L’autre partie du film est la partie action. Le tambour battant se déroule bien entendu au travers de combats qui vont finalement faire appel au multivers mais de façon plus ponctuelle. Les combats ne se propagent pas (bon, il y en a “un” qui le fait), seules les différentes compétences des combattants seront piochées. Et la plupart se traduisent par des combats de kung-fu. Bien entendu, avec Michelle Yeoh, star des films d’action Hong-kongais des années 80-90, cela n’a rien de surprenant. Mais Ke Huy Quan (qu’on connait bien plus en jeune disciple d’Indiana Jones – Temple of Doom – ou bien dans Les Goonies) s’en tire avec bonheur, même si on le sent bien moins souple et efficace que sa femme dans le film. C’est peut-être la partie action qui, si elle n’en est pas moins jubilatoire, fait tourner le film un peu en rond. Si vous avez vu le film, vous comprendrez qu’on ne peut pas le reprocher aux auteurs: le rond est un des symboles indissociables du film. Une petite pirouette (volontaire ou non) des réalisateurs qui sera probablement un des deux seuls légers bémols que j’ai ressenti au visionnage. Heureusement, si les combats sont parfois assez semblables, il y a toujours quelques détails, quelques gags (du truc fin au truc bien lourd mais qui fonctionne quand même) qui font que tout cela passe crème.
Et puis arrive la fin du film, le moment de résoudre tout ce pataquès, d’autant qu’on est partis bien loin dans un délire commun auquel j’ai complètement adhéré. Et cette résolution passera bien entendu par une espèce de combat final mais pas que. Car Everything, Everywhere, All at Once est avant tout une histoire de famille, de relations qui se passent mal, de non-dits bien entendu qui réussiront à ressortir au moment où rien ne va plus. Un cliché de plus, me direz-vous ? Oui … et non. Là encore, tout est fait de manière maline, originale et surtout bienveillante.

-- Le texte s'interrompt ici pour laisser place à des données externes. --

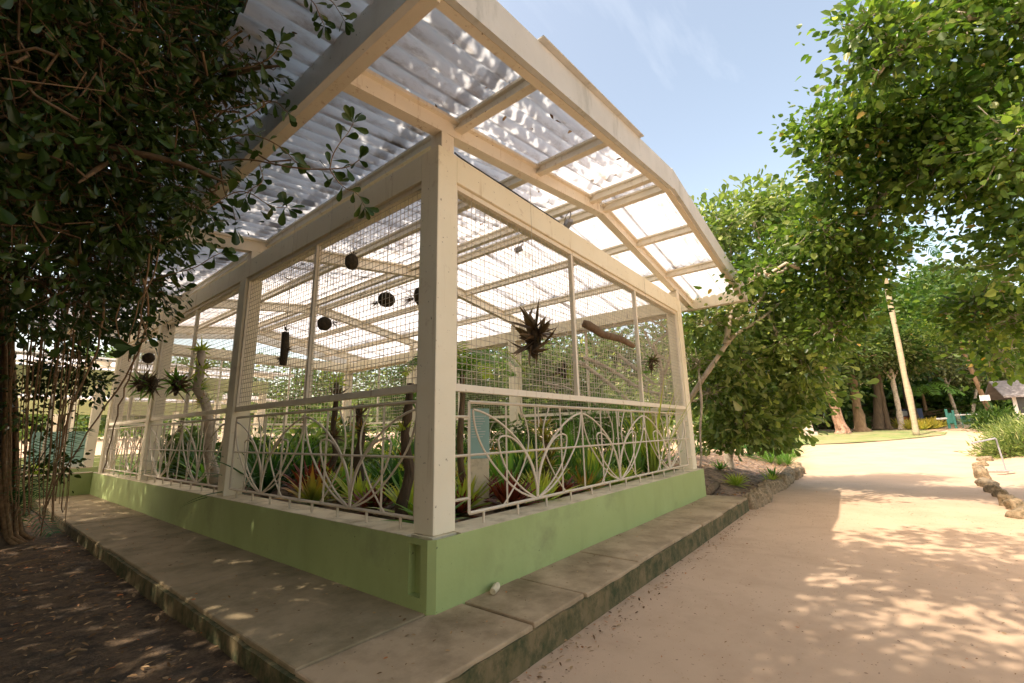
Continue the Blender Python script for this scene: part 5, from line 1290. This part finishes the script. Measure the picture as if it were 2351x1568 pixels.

Arrive le second bémol selon moi, la durée de cette conclusion. Mais elle fait aussi que la tension monte et qu’il sera bien difficile de retenir une petite larme (surtout si vous êtes parent): tout se tient, tout rentre (presque) dans l’ordre même dans l’absurdité. Et il faut bien l’avouer, embarqué dans ce train à toute vitesse, c’est beau.
Ah d’ailleurs, en parlant de beauté, sans gâcher quoique ce soit, attendez vous à la fois à des moments de cinéma classiques dans leur variété (oui, bien sûr, il y aura des séquences d’animations dans le multivers) mais Kwan et Scheinert vont bien bien bien plus loin dans leur manière de raconter, de triturer les images
et les idées. La hype concernant ce film est complètement justifiée.
Everything, Everywhere, All at Once est un film pour les gens qui aiment les ronds, s’amuser et l’action débridée (non, non, abstenez-vous !). Formellement, il ne conviendra pas à tout le monde. Et c’est fort dommage car dans le monde et l’époque dans lesquels nous vivons, il propose un message multiversel qui devrait être entendu par tous.